Fruits Basket Collector's Edition Vols. 1-2 (of 12): I'm at enough of a remove from the target audience that I don't know how relevant Fruits Basket might be to new readers, but there was a time in the prior decade when this 1998-2006 Natsuki Takaya shōjo fantasy series was one of the absolute engines of the manga boom, comparable to Naruto in terms of visibility and ease of access. Tragedy forces a teen girl into an unusual domestic relationship with boys laboring under animal transformation curses - a sequel webcomic is presently running in Japanese, which was the motivating factor for this new 400-ish page each, dozen-volume repackaging, now brought to English by Yen Press; $20.00 (each).

The Art of Doug Sneyd: Finally, in this rather sleepy first week of summer, I will suggest a softcover reissue of this 2011 Dark Horse collection of sexy lady gag comics from the man in the title, a longtime contributor to Playboy and other venues.
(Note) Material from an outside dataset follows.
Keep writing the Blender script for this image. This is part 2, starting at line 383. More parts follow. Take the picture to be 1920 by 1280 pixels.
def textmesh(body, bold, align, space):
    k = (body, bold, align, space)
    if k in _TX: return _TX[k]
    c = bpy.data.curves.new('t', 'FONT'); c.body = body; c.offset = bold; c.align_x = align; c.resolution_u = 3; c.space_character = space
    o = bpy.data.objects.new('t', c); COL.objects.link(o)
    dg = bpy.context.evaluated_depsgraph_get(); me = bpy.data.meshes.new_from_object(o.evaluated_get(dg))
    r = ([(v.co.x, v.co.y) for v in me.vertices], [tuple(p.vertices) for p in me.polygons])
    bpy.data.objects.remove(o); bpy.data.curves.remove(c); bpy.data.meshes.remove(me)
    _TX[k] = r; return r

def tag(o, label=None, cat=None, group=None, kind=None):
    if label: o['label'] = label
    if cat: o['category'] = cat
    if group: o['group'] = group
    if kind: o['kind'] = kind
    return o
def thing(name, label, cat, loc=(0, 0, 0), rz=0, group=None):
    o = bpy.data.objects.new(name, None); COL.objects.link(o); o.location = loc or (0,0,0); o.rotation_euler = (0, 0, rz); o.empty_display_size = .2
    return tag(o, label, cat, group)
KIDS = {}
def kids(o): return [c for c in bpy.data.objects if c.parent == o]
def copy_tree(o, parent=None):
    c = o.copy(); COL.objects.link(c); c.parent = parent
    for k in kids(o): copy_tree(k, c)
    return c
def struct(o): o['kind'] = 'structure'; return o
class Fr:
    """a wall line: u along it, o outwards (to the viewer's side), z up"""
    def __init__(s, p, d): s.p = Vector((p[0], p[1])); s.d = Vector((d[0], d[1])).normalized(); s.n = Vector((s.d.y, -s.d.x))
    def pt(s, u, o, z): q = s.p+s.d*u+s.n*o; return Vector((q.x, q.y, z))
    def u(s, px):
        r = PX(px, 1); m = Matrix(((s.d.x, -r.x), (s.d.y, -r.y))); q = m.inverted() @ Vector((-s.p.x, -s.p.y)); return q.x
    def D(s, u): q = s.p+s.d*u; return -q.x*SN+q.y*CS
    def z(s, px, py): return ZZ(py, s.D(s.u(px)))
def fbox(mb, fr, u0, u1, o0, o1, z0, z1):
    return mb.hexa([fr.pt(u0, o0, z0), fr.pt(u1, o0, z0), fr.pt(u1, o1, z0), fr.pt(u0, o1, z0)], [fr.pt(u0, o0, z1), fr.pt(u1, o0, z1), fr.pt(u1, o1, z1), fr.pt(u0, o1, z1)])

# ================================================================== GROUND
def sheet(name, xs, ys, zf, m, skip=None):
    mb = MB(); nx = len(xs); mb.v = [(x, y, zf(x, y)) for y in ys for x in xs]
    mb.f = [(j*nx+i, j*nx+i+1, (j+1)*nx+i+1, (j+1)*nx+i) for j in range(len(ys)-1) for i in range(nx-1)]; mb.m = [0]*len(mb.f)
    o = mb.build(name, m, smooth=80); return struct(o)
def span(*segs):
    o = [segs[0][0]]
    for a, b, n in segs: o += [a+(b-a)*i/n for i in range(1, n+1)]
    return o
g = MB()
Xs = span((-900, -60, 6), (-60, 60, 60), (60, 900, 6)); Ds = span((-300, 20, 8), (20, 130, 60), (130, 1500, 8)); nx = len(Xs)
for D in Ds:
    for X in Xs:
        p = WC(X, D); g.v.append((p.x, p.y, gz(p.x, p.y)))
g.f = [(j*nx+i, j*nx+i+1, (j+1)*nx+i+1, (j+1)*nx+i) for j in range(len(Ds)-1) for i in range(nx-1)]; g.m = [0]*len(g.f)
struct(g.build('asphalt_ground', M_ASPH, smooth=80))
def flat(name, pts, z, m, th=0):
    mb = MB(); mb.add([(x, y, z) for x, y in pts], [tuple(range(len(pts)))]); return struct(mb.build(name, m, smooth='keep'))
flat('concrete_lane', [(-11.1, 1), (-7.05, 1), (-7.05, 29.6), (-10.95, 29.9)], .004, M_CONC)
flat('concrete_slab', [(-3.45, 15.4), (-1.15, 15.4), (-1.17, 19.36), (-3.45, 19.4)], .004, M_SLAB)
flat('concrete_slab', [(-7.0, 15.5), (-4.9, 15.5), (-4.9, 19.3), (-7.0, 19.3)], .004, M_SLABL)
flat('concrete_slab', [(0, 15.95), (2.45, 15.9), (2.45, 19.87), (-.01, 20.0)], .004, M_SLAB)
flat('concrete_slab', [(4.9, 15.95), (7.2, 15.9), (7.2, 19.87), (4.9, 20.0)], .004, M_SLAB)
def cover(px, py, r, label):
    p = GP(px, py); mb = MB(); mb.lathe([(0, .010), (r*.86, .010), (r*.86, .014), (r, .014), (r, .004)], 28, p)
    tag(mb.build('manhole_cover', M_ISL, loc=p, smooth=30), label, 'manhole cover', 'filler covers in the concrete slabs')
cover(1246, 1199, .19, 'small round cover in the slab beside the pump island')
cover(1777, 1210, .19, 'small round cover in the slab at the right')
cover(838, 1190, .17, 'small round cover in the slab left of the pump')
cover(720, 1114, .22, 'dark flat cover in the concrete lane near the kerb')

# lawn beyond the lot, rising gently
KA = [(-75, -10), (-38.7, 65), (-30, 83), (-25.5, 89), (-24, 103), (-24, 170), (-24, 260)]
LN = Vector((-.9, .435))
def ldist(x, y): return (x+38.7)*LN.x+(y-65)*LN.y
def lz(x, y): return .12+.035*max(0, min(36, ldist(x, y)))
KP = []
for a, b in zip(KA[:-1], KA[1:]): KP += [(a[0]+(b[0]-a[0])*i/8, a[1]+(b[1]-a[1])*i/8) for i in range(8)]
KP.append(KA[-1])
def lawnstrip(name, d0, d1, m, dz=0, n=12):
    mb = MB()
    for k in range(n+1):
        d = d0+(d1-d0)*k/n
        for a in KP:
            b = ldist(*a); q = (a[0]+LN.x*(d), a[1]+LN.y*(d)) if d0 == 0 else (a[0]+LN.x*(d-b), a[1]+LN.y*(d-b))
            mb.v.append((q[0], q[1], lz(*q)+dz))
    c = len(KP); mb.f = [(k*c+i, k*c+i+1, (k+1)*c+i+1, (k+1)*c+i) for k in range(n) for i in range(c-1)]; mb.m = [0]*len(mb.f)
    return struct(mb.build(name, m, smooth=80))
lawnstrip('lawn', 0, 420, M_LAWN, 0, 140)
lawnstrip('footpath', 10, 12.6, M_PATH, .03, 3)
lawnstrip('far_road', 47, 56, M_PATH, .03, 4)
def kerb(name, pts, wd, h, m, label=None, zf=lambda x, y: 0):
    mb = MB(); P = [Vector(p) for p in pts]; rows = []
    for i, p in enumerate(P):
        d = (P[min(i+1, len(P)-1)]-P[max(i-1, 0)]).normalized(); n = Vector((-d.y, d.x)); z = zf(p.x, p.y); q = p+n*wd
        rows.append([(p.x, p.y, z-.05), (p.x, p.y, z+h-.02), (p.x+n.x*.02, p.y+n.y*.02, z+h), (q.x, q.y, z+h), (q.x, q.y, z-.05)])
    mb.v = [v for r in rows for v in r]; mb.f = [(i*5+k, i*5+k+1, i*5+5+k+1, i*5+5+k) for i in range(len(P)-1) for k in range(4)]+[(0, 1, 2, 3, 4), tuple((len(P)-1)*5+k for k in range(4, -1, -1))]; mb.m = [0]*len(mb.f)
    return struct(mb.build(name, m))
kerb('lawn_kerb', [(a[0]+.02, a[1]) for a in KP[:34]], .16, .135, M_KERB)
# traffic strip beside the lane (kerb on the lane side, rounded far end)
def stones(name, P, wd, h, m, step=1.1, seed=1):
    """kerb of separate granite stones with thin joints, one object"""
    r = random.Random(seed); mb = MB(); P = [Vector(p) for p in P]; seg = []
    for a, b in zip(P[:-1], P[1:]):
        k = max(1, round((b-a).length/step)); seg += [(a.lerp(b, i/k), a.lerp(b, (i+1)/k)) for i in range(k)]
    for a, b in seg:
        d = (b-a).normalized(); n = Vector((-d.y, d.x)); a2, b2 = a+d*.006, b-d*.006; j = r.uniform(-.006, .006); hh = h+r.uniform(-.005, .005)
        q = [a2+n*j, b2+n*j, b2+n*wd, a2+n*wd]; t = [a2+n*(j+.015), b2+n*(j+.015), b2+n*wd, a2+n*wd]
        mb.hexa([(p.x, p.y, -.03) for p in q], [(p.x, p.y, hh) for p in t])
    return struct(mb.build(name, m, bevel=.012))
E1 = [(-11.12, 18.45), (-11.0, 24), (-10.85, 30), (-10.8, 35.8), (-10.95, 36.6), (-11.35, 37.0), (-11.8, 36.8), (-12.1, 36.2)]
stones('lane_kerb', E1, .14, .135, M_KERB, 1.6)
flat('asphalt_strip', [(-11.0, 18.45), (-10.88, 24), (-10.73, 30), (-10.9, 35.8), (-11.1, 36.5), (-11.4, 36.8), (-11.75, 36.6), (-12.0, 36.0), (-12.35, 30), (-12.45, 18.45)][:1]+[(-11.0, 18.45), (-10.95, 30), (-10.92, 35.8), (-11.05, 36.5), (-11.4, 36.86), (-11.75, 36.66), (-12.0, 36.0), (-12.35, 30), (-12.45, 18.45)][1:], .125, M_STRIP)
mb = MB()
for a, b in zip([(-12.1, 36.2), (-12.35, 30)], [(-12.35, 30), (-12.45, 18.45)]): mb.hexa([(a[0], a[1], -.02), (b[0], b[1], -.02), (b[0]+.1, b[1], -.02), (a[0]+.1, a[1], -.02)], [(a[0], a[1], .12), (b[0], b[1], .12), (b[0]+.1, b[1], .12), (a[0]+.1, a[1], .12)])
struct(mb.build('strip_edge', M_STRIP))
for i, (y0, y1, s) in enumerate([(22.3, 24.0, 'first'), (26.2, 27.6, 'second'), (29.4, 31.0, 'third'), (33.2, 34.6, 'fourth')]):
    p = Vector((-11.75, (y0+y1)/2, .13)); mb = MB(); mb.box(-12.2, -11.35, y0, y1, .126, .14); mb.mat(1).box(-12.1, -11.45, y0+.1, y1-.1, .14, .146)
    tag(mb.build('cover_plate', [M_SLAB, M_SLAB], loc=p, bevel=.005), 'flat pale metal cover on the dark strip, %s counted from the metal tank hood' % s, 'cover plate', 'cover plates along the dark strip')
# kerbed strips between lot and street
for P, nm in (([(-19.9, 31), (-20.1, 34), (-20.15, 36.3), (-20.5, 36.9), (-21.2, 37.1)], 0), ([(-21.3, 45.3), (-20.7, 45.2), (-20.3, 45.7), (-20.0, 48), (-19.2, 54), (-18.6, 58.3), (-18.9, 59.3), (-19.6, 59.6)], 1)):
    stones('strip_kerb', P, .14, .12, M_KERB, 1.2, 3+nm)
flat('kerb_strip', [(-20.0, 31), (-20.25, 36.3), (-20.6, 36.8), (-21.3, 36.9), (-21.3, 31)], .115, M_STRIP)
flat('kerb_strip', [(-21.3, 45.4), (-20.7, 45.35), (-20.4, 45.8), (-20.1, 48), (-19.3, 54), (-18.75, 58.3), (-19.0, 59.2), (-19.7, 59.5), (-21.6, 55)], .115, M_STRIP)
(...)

The other day I ran into a moldering stack of Sex to Sexty back issues -- prices starting at $10 a pop, regardless of physical condition -- which reminded me of how far under the radar 'girlie' cartoons tend to fly in terms of contemporary visibility among comics maniacs under a certain age. I didn't actually buy any, since I had a very important Satanika lead to pursue, but it got me thinking nonetheless! Samples; $19.99.